Oltre al danno ci fu quindi anche l’umiliazione di dover subire una pace punitiva che danneggiava gravemente una Germania già prostrata dalla guerra e dalla fame. Revisionare il sistema iniquo di Versailles fu il principale obiettivo politico dei nazionalisti tedeschi. Uno di questi si chiamava Adolf Hitler.
La conferenza di pace di Parigi e il conseguente trattato di Versailles portavano con sé tutti i germi di un ordine internazionale instabile e privo di legittimazione. A partire dall’esclusione dalle trattative degli sconfitti, passando per le profonde divergenze tra le grandi potenze vincitrici su numerosi aspetti cruciali, per tacere dell’assenza della Russia causa guerra civile in corso.

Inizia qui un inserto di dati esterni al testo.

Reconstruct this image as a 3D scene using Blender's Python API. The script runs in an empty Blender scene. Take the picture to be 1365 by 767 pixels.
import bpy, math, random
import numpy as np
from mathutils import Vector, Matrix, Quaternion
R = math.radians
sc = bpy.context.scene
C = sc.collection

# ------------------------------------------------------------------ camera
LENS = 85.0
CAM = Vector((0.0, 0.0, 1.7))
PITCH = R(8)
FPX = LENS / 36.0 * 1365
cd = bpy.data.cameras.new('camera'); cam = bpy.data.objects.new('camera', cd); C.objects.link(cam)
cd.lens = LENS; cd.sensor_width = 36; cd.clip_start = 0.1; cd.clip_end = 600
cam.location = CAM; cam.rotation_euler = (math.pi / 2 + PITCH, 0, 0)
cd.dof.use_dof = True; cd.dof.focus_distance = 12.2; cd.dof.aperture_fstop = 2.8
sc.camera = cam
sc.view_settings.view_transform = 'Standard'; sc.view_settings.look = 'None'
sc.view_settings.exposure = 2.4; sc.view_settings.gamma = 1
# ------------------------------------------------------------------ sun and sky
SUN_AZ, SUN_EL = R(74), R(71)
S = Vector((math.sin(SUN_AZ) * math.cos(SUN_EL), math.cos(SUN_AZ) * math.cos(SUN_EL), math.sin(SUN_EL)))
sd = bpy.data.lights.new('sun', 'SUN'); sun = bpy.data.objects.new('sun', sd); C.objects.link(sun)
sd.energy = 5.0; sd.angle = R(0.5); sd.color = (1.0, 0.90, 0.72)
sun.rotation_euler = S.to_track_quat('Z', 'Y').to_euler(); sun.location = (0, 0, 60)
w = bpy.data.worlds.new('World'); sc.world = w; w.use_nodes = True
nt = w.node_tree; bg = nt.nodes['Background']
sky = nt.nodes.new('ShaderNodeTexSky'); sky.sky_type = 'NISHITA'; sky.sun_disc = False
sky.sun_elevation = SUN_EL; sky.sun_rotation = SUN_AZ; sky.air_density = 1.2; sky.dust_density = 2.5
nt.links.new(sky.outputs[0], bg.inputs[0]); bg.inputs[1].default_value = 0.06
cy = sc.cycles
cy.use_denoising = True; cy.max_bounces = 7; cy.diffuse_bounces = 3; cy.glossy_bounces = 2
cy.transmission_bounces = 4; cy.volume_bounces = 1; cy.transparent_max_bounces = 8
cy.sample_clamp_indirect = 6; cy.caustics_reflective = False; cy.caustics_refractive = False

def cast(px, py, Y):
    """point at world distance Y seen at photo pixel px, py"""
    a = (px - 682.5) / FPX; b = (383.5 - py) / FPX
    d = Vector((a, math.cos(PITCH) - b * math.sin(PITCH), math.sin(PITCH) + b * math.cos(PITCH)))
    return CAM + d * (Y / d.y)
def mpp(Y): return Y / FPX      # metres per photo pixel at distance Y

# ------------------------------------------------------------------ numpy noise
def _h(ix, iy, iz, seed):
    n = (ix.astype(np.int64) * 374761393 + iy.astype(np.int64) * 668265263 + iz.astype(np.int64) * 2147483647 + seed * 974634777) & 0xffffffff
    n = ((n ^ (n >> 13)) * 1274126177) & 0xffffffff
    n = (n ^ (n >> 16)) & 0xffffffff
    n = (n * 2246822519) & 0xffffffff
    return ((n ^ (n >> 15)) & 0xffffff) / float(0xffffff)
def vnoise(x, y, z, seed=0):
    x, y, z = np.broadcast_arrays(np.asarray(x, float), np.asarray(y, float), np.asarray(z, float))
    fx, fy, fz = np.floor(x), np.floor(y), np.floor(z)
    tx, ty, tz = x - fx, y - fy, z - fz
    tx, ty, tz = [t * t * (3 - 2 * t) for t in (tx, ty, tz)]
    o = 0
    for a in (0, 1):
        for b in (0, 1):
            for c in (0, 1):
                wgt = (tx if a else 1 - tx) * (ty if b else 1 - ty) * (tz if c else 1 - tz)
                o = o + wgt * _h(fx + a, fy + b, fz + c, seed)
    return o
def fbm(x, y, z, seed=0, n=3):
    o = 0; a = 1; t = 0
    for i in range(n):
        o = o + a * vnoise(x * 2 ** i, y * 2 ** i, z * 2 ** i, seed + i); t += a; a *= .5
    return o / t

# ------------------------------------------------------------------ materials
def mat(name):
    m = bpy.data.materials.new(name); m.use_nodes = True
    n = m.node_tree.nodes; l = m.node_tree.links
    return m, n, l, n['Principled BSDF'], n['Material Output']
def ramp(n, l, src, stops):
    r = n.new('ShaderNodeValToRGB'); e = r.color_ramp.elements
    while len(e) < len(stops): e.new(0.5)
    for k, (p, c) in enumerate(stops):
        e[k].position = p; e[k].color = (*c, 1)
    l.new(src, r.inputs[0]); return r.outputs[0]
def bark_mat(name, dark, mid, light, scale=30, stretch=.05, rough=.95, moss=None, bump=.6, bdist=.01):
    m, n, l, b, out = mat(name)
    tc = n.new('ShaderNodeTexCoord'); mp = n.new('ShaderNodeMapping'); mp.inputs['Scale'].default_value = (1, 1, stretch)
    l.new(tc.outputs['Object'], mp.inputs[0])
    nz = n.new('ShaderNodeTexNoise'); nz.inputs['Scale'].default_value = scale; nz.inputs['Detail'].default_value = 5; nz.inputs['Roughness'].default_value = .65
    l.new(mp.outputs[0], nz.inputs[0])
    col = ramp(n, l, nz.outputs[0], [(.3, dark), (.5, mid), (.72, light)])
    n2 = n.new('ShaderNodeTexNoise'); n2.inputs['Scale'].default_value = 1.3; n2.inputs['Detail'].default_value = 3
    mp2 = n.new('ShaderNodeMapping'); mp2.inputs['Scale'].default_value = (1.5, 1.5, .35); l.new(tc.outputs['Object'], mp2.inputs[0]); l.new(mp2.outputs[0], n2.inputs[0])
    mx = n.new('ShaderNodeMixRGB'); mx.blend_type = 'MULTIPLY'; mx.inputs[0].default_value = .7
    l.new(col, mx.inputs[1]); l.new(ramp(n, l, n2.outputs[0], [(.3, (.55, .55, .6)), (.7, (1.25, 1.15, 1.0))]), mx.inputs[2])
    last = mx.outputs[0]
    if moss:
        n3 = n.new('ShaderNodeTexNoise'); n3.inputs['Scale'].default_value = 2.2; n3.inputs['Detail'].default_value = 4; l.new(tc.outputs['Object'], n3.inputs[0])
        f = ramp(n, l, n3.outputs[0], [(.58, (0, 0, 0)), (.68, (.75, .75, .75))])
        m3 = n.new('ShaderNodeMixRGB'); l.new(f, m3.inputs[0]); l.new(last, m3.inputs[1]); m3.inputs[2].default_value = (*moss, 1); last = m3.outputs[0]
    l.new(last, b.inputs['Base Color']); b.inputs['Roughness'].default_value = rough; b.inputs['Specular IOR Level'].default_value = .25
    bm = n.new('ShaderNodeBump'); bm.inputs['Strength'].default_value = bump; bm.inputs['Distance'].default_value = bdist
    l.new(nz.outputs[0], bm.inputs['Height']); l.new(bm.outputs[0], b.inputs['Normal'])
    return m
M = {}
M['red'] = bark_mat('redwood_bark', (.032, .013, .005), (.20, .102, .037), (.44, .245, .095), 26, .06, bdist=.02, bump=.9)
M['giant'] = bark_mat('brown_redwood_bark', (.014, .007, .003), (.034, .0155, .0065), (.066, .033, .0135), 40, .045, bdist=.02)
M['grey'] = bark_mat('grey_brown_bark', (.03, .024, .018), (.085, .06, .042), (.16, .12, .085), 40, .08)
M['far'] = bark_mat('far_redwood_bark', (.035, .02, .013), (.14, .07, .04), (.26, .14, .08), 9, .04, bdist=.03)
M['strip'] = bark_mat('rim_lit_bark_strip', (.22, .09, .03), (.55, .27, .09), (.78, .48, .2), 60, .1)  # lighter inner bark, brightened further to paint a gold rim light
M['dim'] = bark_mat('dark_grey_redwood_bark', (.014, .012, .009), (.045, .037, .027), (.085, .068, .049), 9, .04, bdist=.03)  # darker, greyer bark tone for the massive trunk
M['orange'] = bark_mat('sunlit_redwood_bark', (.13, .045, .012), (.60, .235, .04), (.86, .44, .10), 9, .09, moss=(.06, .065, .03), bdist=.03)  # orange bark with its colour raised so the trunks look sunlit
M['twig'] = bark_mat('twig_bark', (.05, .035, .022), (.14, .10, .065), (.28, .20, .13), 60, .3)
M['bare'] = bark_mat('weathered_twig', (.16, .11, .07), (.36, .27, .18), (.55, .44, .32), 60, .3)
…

A prescindere dall’esito di tale guerra, la Russia sarebbe tornata ad essere un attore cruciale della politica internazionale in un contesto a lei totalmente estraneo. Germania e Russia – in quanto potenze accomunate dall’essere state escluse dalla costruzione dell’ordine internazionale postbellico – avrebbero potuto avanzare pretese revisioniste e cercare un’intesa per spezzare l’isolamento diplomatico. Cosa che avvenne nell’aprile 1922 con il trattato di Rapallo.
Pure l’Italia, essendo rammaricata per la vittoria mutilata, si sarebbe potuta configurare come potenza revisionista se i nazionalisti avessero preso il sopravvento.
Infine, e soprattutto, la mancata ratifica del trattato di Versailles e dello statuto della Società delle Nazioni da parte del senato americano decretarono la plateale delegittimazione del nuovo ordine internazionale da parte del suo principale architetto.
Il rispetto di tale ordine ricadeva ora su Francia e Gran Bretagna, potenze riluttanti, che iniziavano a diffidare l’una dell’altra, e i cui principali obiettivi erano il perseguimento degli interessi coloniali e la stabilizzazione di un fronte interno in grave crisi dopo lo shock economico, sociale e demografico della Grande Guerra, su cui aleggiava lo spettro della rivoluzione bolscevica.
Nell’autunno 1919 l’ordine di Versailles sembrava già morto. Eppure sarebbe sopravvissuto per vent’anni esatti, con fortune sempre decrescenti, quando l’Europa precipitò in un abisso ancora più profondo di quello del 1914.